Industrial hemp supporters are ratcheting up the pressure to force a vote on a stalled billthat would allow farmers in Kentucky to grow the crop if federal ban is lifted.

A group led by state Agriculture Commissioner James Comer on Thursday urged House Agriculture Committee Chairman Tom McKee to allow a vote on the bill.

The group included Brian Furnish, a prominent northern Kentucky tobacco farmer who lives in McKee's district.

Furnish, a Republican, warned that the Cynthiana Democrat will face a strong challenge in the next election if McKee stifles the hemp bill. Furnish is no stranger to Frankfort as a member of the state's hemp commission who was also once an agriculture adviser to former Gov. Ernie Fletcher.

Furnish declined to say if he would personally challenge McKee.

The industrial hemp measure has led to some hard feelings among lawmakers in Frankfort, including a tense exchange Wednesday between Rep. McKee and Warren County Republican Rep. Jim DeCesare.

McKee wanted to amend the bill to turn it into a study, which the bill's supporters oppose.

In McKee's substitute legislation, the University of Kentucky would apply for a waiver to grow hemp and test its viability in Kentucky for one year, before reporting its findings to lawmakers. 

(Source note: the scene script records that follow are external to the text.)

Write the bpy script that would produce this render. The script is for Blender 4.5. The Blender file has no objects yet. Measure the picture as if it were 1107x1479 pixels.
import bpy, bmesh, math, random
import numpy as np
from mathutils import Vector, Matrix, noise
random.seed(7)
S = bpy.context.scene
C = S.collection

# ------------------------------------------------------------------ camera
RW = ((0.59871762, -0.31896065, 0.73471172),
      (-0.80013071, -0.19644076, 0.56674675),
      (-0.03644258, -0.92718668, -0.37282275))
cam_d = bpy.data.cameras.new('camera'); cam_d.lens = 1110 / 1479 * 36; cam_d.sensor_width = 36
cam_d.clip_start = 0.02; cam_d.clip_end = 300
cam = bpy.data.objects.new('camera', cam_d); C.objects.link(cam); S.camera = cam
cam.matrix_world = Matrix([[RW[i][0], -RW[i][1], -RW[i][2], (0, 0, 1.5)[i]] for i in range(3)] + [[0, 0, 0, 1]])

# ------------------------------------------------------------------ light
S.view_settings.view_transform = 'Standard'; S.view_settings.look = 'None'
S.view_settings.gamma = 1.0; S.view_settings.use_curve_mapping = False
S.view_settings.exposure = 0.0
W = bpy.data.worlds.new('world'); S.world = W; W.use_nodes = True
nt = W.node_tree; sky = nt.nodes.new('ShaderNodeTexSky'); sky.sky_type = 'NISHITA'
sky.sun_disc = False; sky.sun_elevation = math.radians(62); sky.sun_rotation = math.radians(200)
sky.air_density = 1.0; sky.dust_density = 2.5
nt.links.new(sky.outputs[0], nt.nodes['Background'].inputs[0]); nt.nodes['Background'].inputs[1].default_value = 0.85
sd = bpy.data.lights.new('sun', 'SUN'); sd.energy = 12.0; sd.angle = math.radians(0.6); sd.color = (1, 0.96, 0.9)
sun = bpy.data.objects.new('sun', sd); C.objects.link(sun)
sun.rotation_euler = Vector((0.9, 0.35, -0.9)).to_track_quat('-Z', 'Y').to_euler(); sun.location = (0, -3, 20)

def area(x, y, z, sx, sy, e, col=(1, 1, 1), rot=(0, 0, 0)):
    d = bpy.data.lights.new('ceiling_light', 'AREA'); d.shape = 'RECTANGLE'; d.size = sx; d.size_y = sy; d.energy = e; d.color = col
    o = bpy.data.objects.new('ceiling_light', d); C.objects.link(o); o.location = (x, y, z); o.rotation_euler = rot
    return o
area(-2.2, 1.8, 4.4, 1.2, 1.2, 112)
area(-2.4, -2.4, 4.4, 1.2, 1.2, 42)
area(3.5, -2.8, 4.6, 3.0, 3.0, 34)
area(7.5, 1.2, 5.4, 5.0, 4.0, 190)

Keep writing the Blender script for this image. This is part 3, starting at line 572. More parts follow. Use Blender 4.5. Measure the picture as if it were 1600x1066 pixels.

The Republican-controlled state Senate passed the hemp bill 31-6 earlier in February.

UK is already doing a study on hemp's economic viability, but the research doesn't include planting the crop.

After 80 minutes of testimony and debate on hemp, the committee meeting ended tensely when the time came for a vote.

McKee called for a vote on the substitute bill calling for a study. But Rep. Jim DeCesare, a Republican from Rockfield, at the same time called for a vote on the original hemp bill.

The lawmakers argued—and McKee ruled out of order DeCeasare's motion on the original bill and abruptly ended the meeting without any votes cast on hemp.

McKee told committee members that they may vote on his committee substitute later, but he did not seem inclined to vote on the hemp bill as is.

A recent Courier-Journal Bluegrass poll showed 65 percent of Kentuckians support legalizing industrial hemp.